**GIVEN REQUEST:**
Reproduce the entries from their first line up to and including the line with "SC.cycles.glossy_bounces = 3;". Leave out everything after it.
___ MATERIAL FOR THIS EXERCISE ___
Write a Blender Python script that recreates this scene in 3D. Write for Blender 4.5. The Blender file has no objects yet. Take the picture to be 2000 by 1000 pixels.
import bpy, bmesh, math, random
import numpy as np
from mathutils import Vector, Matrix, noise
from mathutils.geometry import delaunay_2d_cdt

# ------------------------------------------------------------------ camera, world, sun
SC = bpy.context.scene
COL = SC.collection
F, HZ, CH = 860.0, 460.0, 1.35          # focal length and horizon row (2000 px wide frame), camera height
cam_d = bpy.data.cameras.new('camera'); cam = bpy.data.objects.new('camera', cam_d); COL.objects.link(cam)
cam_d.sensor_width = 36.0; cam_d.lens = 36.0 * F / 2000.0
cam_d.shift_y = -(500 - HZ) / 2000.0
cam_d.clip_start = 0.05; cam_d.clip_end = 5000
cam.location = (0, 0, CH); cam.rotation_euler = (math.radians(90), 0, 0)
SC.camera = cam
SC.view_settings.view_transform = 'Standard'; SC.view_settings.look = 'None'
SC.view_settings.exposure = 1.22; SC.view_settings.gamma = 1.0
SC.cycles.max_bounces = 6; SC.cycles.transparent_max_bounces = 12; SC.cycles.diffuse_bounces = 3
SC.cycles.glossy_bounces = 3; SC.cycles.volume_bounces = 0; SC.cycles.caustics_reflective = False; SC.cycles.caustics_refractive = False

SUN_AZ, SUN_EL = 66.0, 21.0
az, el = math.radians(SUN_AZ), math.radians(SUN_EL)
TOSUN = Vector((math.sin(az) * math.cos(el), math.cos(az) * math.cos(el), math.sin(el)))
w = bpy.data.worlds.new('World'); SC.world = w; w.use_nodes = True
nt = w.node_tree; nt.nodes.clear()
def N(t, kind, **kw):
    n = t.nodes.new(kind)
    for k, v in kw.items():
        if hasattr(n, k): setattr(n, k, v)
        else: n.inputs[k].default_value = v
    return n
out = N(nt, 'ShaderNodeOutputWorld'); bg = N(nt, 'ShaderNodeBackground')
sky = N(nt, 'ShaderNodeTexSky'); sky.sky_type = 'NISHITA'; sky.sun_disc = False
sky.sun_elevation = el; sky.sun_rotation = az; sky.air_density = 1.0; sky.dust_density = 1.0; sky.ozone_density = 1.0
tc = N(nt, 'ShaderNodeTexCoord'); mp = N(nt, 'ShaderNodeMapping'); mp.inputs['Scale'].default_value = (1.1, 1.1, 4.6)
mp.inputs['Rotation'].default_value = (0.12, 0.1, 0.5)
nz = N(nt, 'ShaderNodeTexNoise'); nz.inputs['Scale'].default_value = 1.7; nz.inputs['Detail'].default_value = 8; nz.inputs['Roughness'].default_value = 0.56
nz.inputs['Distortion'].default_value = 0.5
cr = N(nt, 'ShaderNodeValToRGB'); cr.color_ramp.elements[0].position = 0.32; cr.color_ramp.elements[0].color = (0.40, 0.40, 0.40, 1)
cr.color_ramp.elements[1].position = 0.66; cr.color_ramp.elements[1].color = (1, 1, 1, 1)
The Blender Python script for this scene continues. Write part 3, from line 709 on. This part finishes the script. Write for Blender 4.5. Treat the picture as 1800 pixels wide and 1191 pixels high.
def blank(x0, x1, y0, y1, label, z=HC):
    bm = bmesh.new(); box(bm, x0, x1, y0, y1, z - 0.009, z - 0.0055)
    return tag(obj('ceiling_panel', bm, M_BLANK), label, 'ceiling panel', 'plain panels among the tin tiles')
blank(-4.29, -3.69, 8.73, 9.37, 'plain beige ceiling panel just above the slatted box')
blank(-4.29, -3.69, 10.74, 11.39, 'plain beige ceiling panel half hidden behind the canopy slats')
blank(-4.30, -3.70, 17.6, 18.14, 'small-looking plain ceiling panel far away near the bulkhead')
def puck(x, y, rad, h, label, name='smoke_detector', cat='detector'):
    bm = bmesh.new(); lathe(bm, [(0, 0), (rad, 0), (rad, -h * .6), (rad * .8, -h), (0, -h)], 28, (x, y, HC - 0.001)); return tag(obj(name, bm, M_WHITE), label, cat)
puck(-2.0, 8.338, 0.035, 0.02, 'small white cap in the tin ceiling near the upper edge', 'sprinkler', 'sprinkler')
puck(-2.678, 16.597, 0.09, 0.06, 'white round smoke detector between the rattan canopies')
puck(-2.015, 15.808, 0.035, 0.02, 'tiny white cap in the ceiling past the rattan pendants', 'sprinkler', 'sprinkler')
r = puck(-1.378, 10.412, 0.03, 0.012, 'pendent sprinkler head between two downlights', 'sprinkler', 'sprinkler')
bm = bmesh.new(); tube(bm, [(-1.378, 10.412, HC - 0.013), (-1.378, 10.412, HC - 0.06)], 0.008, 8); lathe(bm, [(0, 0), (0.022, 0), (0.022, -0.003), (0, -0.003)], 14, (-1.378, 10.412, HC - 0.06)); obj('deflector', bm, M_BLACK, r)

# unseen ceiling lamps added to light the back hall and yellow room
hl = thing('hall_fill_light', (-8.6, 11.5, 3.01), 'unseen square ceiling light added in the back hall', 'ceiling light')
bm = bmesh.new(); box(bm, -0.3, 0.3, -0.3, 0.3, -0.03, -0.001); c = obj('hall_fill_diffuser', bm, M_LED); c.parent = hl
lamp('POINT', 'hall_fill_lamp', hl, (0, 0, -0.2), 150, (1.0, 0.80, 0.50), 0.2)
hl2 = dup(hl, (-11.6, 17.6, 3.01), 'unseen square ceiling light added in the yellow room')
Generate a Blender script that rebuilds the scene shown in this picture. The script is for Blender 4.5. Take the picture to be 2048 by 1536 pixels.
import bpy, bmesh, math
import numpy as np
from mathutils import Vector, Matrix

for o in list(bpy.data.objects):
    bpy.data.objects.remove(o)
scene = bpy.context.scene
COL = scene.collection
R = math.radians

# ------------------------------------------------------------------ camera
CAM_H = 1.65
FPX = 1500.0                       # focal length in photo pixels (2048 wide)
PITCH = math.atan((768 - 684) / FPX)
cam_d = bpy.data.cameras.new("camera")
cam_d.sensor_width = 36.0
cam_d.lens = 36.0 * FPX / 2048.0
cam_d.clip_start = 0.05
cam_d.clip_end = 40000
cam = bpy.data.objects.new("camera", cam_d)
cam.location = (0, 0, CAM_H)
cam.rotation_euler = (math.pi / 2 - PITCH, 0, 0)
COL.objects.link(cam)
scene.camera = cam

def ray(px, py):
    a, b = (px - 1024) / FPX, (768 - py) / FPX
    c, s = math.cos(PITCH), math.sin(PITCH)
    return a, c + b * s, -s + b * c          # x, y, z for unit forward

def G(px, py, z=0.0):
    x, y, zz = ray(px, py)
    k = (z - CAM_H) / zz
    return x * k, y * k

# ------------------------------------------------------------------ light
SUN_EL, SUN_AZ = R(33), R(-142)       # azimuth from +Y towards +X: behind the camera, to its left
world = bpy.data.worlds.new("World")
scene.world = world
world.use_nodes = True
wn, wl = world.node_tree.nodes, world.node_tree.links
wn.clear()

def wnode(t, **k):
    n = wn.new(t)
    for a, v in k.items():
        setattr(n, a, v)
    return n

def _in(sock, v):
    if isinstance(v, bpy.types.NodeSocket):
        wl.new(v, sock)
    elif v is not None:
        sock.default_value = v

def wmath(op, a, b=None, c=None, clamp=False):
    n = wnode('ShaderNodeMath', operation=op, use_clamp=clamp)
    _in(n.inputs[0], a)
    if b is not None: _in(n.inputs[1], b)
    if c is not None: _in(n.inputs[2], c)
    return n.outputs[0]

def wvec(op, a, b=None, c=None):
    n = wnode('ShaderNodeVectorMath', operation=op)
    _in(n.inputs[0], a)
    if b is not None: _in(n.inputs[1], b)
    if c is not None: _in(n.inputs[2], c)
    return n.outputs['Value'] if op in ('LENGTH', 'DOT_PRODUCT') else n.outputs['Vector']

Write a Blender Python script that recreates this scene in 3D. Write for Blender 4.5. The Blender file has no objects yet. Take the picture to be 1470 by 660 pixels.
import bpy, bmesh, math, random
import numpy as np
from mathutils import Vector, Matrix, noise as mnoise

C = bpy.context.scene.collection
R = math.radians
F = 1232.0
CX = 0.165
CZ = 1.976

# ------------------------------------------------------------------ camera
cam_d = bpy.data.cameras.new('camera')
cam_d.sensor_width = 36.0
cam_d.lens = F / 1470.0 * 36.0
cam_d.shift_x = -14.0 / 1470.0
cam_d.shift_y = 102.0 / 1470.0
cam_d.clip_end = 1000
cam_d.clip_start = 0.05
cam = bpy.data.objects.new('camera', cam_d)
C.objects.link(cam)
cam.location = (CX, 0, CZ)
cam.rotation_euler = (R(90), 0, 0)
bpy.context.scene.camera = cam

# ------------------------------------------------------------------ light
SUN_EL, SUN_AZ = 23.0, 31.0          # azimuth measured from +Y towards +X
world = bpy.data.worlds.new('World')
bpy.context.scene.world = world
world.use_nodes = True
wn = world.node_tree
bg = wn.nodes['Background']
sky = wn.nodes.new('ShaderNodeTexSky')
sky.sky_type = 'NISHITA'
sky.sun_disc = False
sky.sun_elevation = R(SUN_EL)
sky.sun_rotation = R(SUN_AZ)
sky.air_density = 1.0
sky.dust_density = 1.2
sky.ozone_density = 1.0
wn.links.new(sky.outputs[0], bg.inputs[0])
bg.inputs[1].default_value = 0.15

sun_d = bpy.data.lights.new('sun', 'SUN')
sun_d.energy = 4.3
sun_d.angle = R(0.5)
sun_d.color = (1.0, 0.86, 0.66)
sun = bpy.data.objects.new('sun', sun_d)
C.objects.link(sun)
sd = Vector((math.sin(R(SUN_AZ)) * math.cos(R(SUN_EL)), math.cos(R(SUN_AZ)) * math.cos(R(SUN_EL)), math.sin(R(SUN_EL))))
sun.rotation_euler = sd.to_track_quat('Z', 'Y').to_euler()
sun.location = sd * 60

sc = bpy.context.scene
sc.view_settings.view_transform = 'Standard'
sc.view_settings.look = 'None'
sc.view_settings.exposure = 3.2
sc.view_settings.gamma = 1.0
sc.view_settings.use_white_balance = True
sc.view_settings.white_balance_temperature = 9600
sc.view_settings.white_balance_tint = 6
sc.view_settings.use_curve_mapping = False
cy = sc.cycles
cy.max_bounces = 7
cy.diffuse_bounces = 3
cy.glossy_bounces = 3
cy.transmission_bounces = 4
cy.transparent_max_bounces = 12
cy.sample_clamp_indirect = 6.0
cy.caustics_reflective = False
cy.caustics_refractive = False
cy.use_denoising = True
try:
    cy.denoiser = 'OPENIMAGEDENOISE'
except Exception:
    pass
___
**REPLY:**
Write a Blender Python script that recreates this scene in 3D. Write for Blender 4.5. The Blender file has no objects yet. Take the picture to be 2000 by 1000 pixels.
import bpy, bmesh, math, random
import numpy as np
from mathutils import Vector, Matrix, noise
from mathutils.geometry import delaunay_2d_cdt

# ------------------------------------------------------------------ camera, world, sun
SC = bpy.context.scene
COL = SC.collection
F, HZ, CH = 860.0, 460.0, 1.35          # focal length and horizon row (2000 px wide frame), camera height
cam_d = bpy.data.cameras.new('camera'); cam = bpy.data.objects.new('camera', cam_d); COL.objects.link(cam)
cam_d.sensor_width = 36.0; cam_d.lens = 36.0 * F / 2000.0
cam_d.shift_y = -(500 - HZ) / 2000.0
cam_d.clip_start = 0.05; cam_d.clip_end = 5000
cam.location = (0, 0, CH); cam.rotation_euler = (math.radians(90), 0, 0)
SC.camera = cam
SC.view_settings.view_transform = 'Standard'; SC.view_settings.look = 'None'
SC.view_settings.exposure = 1.22; SC.view_settings.gamma = 1.0
SC.cycles.max_bounces = 6; SC.cycles.transparent_max_bounces = 12; SC.cycles.diffuse_bounces = 3
SC.cycles.glossy_bounces = 3; SC.cycles.volume_bounces = 0; SC.cycles.caustics_reflective = False; SC.cycles.caustics_refractive = False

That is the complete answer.